REQUIREMENTS: Images are not part of the copy; transcribe all the data exactly.

DATA ENTRIES:
━━━━━━━━━━━━━━━━━━━━━━━━━━━━━━
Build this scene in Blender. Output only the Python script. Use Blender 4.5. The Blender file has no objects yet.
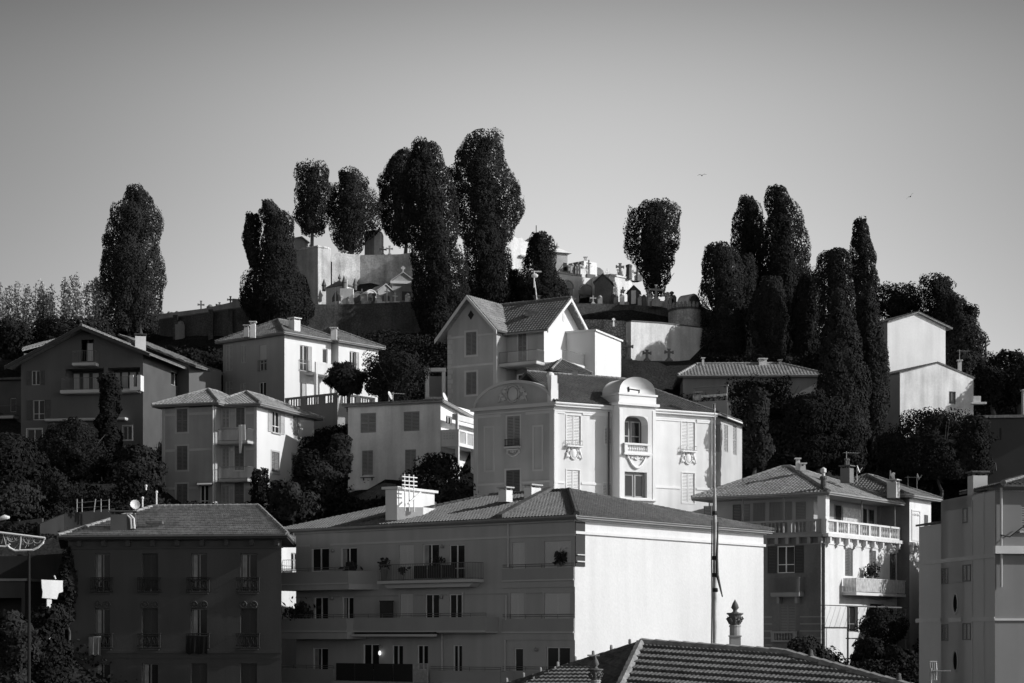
import bpy, math, random
import numpy as np
from mathutils import Vector
# ------------------------------------------------------------------ camera, sky, sun, exposure
F = 1900.0; HV = 635.0; UC = 512.0; CZ = 12.0          # focal length in px, horizon row, centre column, camera height
scn = bpy.context.scene
COL = scn.collection
cam = bpy.data.objects.new('camera', bpy.data.cameras.new('camera')); COL.objects.link(cam)
cam.location = (0, 0, CZ); cam.rotation_euler = (math.pi/2, 0, 0)
cam.data.sensor_width = 36; cam.data.lens = 36*F/1024
cam.data.shift_y = (HV-341.5)/1024; cam.data.clip_start = 1; cam.data.clip_end = 6000
scn.camera = cam
SUN_EL = math.radians(27); SUN_XY = Vector((0.985, -0.17)).normalized()
SV = Vector((SUN_XY.x*math.cos(SUN_EL), SUN_XY.y*math.cos(SUN_EL), math.sin(SUN_EL)))
w = bpy.data.worlds.new("World"); scn.world = w; w.use_nodes = True
nt = w.node_tree; nt.nodes.clear()
sky = nt.nodes.new('ShaderNodeTexSky'); sky.sky_type = 'NISHITA'; sky.sun_disc = False
sky.sun_elevation = SUN_EL; sky.sun_rotation = math.atan2(SUN_XY.x, SUN_XY.y)
sky.air_density = 1.0; sky.dust_density = 1.0; sky.ozone_density = 1.0
sep = nt.nodes.new('ShaderNodeSeparateColor'); nt.links.new(sky.outputs[0], sep.inputs[0])
pw = nt.nodes.new('ShaderNodeMath'); pw.operation = 'POWER'; pw.inputs[1].default_value = 1.2     # red filter and film contrast of the sky
nt.links.new(sep.outputs[0], pw.inputs[0])
# a clear sky photographed through a red filter: darker with height
tc = nt.nodes.new('ShaderNodeTexCoord'); sx = nt.nodes.new('ShaderNodeSeparateXYZ'); nt.links.new(tc.outputs['Generated'], sx.inputs[0])
mr = nt.nodes.new('ShaderNodeMapRange'); mr.interpolation_type = 'SMOOTHERSTEP'
mr.inputs[1].default_value = 0.24; mr.inputs[2].default_value = 0.42; mr.inputs[3].default_value = 1.8; mr.inputs[4].default_value = 0.42
nt.links.new(sx.outputs[2], mr.inputs[0])
mu = nt.nodes.new('ShaderNodeMath'); mu.operation = 'MULTIPLY'
nt.links.new(pw.outputs[0], mu.inputs[0]); nt.links.new(mr.outputs[0], mu.inputs[1])
# lens vignette put into the sky: palest over the hill, dimmed to both sides
ab = nt.nodes.new('ShaderNodeMath'); ab.operation = 'SUBTRACT'; ab.inputs[1].default_value = 0.03; nt.links.new(sx.outputs[0], ab.inputs[0])
ab2 = nt.nodes.new('ShaderNodeMath'); ab2.operation = 'ABSOLUTE'; nt.links.new(ab.outputs[0], ab2.inputs[0])
mr2 = nt.nodes.new('ShaderNodeMapRange'); mr2.interpolation_type = 'SMOOTHSTEP'
mr2.inputs[1].default_value = 0.0; mr2.inputs[2].default_value = 0.36; mr2.inputs[3].default_value = 1.0; mr2.inputs[4].default_value = 0.40
nt.links.new(ab2.outputs[0], mr2.inputs[0])
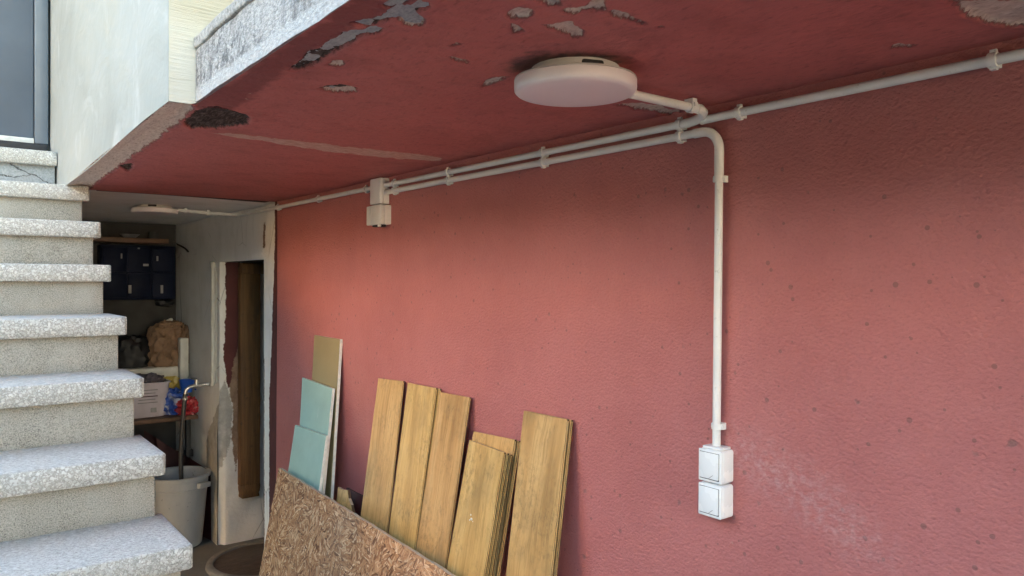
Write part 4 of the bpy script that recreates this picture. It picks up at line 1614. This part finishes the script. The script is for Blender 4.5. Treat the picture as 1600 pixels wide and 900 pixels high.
tube('bonnet', [(1.165, yp+.06, .865), (1.165, yp+.06, .90)], [.012, .009], M['chrome'], tp)
tube('lever', [(1.165, yp+.06, .902), (1.145, yp+.055, .907), (1.118, yp+.05, .917)], [.008, .007, .005], M['chrome'], tp, 10)
BK = Vector((1.075, 4.375, 0))
ho = thing('hose', (1.1, 4.4, .3), 'black garden hose hanging from the tap into the white bucket', 'hose')
s0 = Vector((1.105, yp+.06, .825))
e0 = Vector((BK.x+.018, BK.y-.02, .17))
ctrl = [s0, s0+Vector((-.012, -.0, -.16)), Vector((BK.x-.005, BK.y-.0, .52)), e0]
hp = []
for k in range(25):
    t = k/24
    a, b, c_, d = ctrl
    hp.append(a*(1-t)**3+b*3*t*(1-t)**2+c_*3*t*t*(1-t)+d*t**3)
tube('pipe', hp, .0115, M['hose'], ho, 12)
tube('hose_clip', [s0+Vector((0, 0, -.02)), s0+Vector((0, 0, -.032))], .0145, M['chrome'], ho, 12)
bu = thing('bucket', (BK.x, BK.y, 0), 'large scuffed white plastic bucket under the hose', 'bucket')
lathe('body', [(0, .004), (.112, .004), (.118, .010), (.150, .365), (.1515, .380), (.160, .382), (.162, .376), (.164, .378), (.164, .392), (.157, .396), (.150, .390), (.146, .36), (.114, .016), (0, .014)], (BK.x, BK.y, 0), M['bucket'], bu, 64, ang=35)
lathe('rib', [(.1475, .318), (.1530, .320), (.1535, .326), (.1485, .330)], (BK.x, BK.y, 0), M['bucket'], bu, 64, ang=35)
lug = bm_box(-.035, .035, -.012, .02, -.014, .014, .004)
bmesh.ops.rotate(lug, verts=lug.verts, cent=(0, 0, 0), matrix=Matrix.Rotation(math.radians(205), 3, 'Z'))
bmesh.ops.translate(lug, verts=lug.verts, vec=(BK.x+.092, BK.y-.128, .342))
from_bm('handle_lug', lug, M['bucket'], bu, auto=.7)

# maroon board behind the bucket
mb = thing('maroon_board', (1.1, 4.65, 0), 'dark maroon board leaning low behind the bucket', 'board')
mbm = bmesh.new()
pl = [at_y(225, 672, 4.66), at_y(262, 696, 4.66), at_y(290, 712, 4.64), at_y(331, 736, 4.50)]
pl = [Vector((min(p.x, W-.02), p.y, p.z)) for p in pl]
pl[-1] = at_x(329, 736, W-.016)
lowp = [Vector((p.x, p.y-.01, 0.003)) for p in pl]
f_ = [mbm.verts.new(p) for p in pl]
l_ = [mbm.verts.new(p) for p in lowp]
for i in range(3):
    mbm.faces.new((f_[i], f_[i+1], l_[i+1], l_[i]))
bmesh.ops.solidify(mbm, geom=mbm.faces[:], thickness=.012)
from_bm('panel', mbm, M['maroon'], mb)

# round cover on the floor
cv = thing('round_cover', (1.36, 3.86, 0), 'round dark brown cover with pale rim on the floor by the doorway', 'cover')
lathe('plate', [(0, .014), (.235, .014), (.240, .010)], (1.36, 3.86, 0), M['cover'], cv, 64)
lathe('rim', [(.240, .010), (.243, .020), (.262, .022), (.274, .016), (.279, .001)], (1.36, 3.86, 0), M['coverrim'], cv, 64)
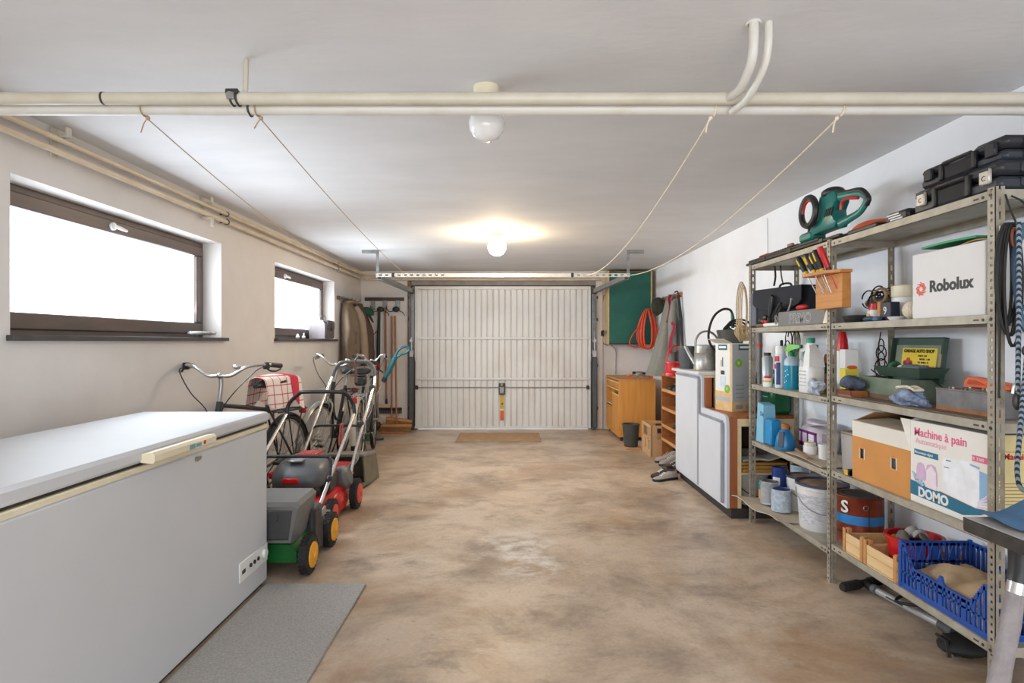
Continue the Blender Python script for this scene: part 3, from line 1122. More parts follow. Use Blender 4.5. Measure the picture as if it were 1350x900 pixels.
━━━━━━━━━━━━━━━━━━━━━━━━━━━━━━
COMPLETE OUTPUT:
Build this scene in Blender. Output only the Python script. Use Blender 4.5. The Blender file has no objects yet.
import bpy, math, random
import numpy as np
from mathutils import Vector
# ------------------------------------------------------------------ camera, sky, sun, exposure
F = 1900.0; HV = 635.0; UC = 512.0; CZ = 12.0          # focal length in px, horizon row, centre column, camera height
scn = bpy.context.scene
COL = scn.collection
cam = bpy.data.objects.new('camera', bpy.data.cameras.new('camera')); COL.objects.link(cam)
cam.location = (0, 0, CZ); cam.rotation_euler = (math.pi/2, 0, 0)
cam.data.sensor_width = 36; cam.data.lens = 36*F/1024
cam.data.shift_y = (HV-341.5)/1024; cam.data.clip_start = 1; cam.data.clip_end = 6000
scn.camera = cam
SUN_EL = math.radians(27); SUN_XY = Vector((0.985, -0.17)).normalized()
SV = Vector((SUN_XY.x*math.cos(SUN_EL), SUN_XY.y*math.cos(SUN_EL), math.sin(SUN_EL)))
w = bpy.data.worlds.new("World"); scn.world = w; w.use_nodes = True
nt = w.node_tree; nt.nodes.clear()
sky = nt.nodes.new('ShaderNodeTexSky'); sky.sky_type = 'NISHITA'; sky.sun_disc = False
sky.sun_elevation = SUN_EL; sky.sun_rotation = math.atan2(SUN_XY.x, SUN_XY.y)
sky.air_density = 1.0; sky.dust_density = 1.0; sky.ozone_density = 1.0
sep = nt.nodes.new('ShaderNodeSeparateColor'); nt.links.new(sky.outputs[0], sep.inputs[0])
pw = nt.nodes.new('ShaderNodeMath'); pw.operation = 'POWER'; pw.inputs[1].default_value = 1.2     # red filter and film contrast of the sky
nt.links.new(sep.outputs[0], pw.inputs[0])
# a clear sky photographed through a red filter: darker with height
tc = nt.nodes.new('ShaderNodeTexCoord'); sx = nt.nodes.new('ShaderNodeSeparateXYZ'); nt.links.new(tc.outputs['Generated'], sx.inputs[0])
mr = nt.nodes.new('ShaderNodeMapRange'); mr.interpolation_type = 'SMOOTHERSTEP'
mr.inputs[1].default_value = 0.24; mr.inputs[2].default_value = 0.42; mr.inputs[3].default_value = 1.8; mr.inputs[4].default_value = 0.42
nt.links.new(sx.outputs[2], mr.inputs[0])
mu = nt.nodes.new('ShaderNodeMath'); mu.operation = 'MULTIPLY'
nt.links.new(pw.outputs[0], mu.inputs[0]); nt.links.new(mr.outputs[0], mu.inputs[1])
# lens vignette put into the sky: palest over the hill, dimmed to both sides
ab = nt.nodes.new('ShaderNodeMath'); ab.operation = 'SUBTRACT'; ab.inputs[1].default_value = 0.03; nt.links.new(sx.outputs[0], ab.inputs[0])
ab2 = nt.nodes.new('ShaderNodeMath'); ab2.operation = 'ABSOLUTE'; nt.links.new(ab.outputs[0], ab2.inputs[0])
mr2 = nt.nodes.new('ShaderNodeMapRange'); mr2.interpolation_type = 'SMOOTHSTEP'
mr2.inputs[1].default_value = 0.0; mr2.inputs[2].default_value = 0.36; mr2.inputs[3].default_value = 1.0; mr2.inputs[4].default_value = 0.40
nt.links.new(ab2.outputs[0], mr2.inputs[0])
Write part 4 of the bpy script that recreates this picture. It picks up at line 1614. This part finishes the script. The script is for Blender 4.5. Treat the picture as 1600 pixels wide and 900 pixels high.
tube('bonnet', [(1.165, yp+.06, .865), (1.165, yp+.06, .90)], [.012, .009], M['chrome'], tp)
tube('lever', [(1.165, yp+.06, .902), (1.145, yp+.055, .907), (1.118, yp+.05, .917)], [.008, .007, .005], M['chrome'], tp, 10)
BK = Vector((1.075, 4.375, 0))
ho = thing('hose', (1.1, 4.4, .3), 'black garden hose hanging from the tap into the white bucket', 'hose')
s0 = Vector((1.105, yp+.06, .825))
e0 = Vector((BK.x+.018, BK.y-.02, .17))
ctrl = [s0, s0+Vector((-.012, -.0, -.16)), Vector((BK.x-.005, BK.y-.0, .52)), e0]
hp = []
for k in range(25):
    t = k/24
    a, b, c_, d = ctrl
    hp.append(a*(1-t)**3+b*3*t*(1-t)**2+c_*3*t*t*(1-t)+d*t**3)
tube('pipe', hp, .0115, M['hose'], ho, 12)
tube('hose_clip', [s0+Vector((0, 0, -.02)), s0+Vector((0, 0, -.032))], .0145, M['chrome'], ho, 12)
bu = thing('bucket', (BK.x, BK.y, 0), 'large scuffed white plastic bucket under the hose', 'bucket')
lathe('body', [(0, .004), (.112, .004), (.118, .010), (.150, .365), (.1515, .380), (.160, .382), (.162, .376), (.164, .378), (.164, .392), (.157, .396), (.150, .390), (.146, .36), (.114, .016), (0, .014)], (BK.x, BK.y, 0), M['bucket'], bu, 64, ang=35)
lathe('rib', [(.1475, .318), (.1530, .320), (.1535, .326), (.1485, .330)], (BK.x, BK.y, 0), M['bucket'], bu, 64, ang=35)
lug = bm_box(-.035, .035, -.012, .02, -.014, .014, .004)
bmesh.ops.rotate(lug, verts=lug.verts, cent=(0, 0, 0), matrix=Matrix.Rotation(math.radians(205), 3, 'Z'))
bmesh.ops.translate(lug, verts=lug.verts, vec=(BK.x+.092, BK.y-.128, .342))
from_bm('handle_lug', lug, M['bucket'], bu, auto=.7)

# maroon board behind the bucket
mb = thing('maroon_board', (1.1, 4.65, 0), 'dark maroon board leaning low behind the bucket', 'board')
mbm = bmesh.new()
pl = [at_y(225, 672, 4.66), at_y(262, 696, 4.66), at_y(290, 712, 4.64), at_y(331, 736, 4.50)]
pl = [Vector((min(p.x, W-.02), p.y, p.z)) for p in pl]
pl[-1] = at_x(329, 736, W-.016)
lowp = [Vector((p.x, p.y-.01, 0.003)) for p in pl]
f_ = [mbm.verts.new(p) for p in pl]
l_ = [mbm.verts.new(p) for p in lowp]
for i in range(3):
    mbm.faces.new((f_[i], f_[i+1], l_[i+1], l_[i]))
bmesh.ops.solidify(mbm, geom=mbm.faces[:], thickness=.012)
from_bm('panel', mbm, M['maroon'], mb)

# round cover on the floor
cv = thing('round_cover', (1.36, 3.86, 0), 'round dark brown cover with pale rim on the floor by the doorway', 'cover')
lathe('plate', [(0, .014), (.235, .014), (.240, .010)], (1.36, 3.86, 0), M['cover'], cv, 64)
lathe('rim', [(.240, .010), (.243, .020), (.262, .022), (.274, .016), (.279, .001)], (1.36, 3.86, 0), M['coverrim'], cv, 64)
Continue the Blender Python script for this scene: part 3, from line 1122. More parts follow. Use Blender 4.5. Measure the picture as if it were 1350x900 pixels.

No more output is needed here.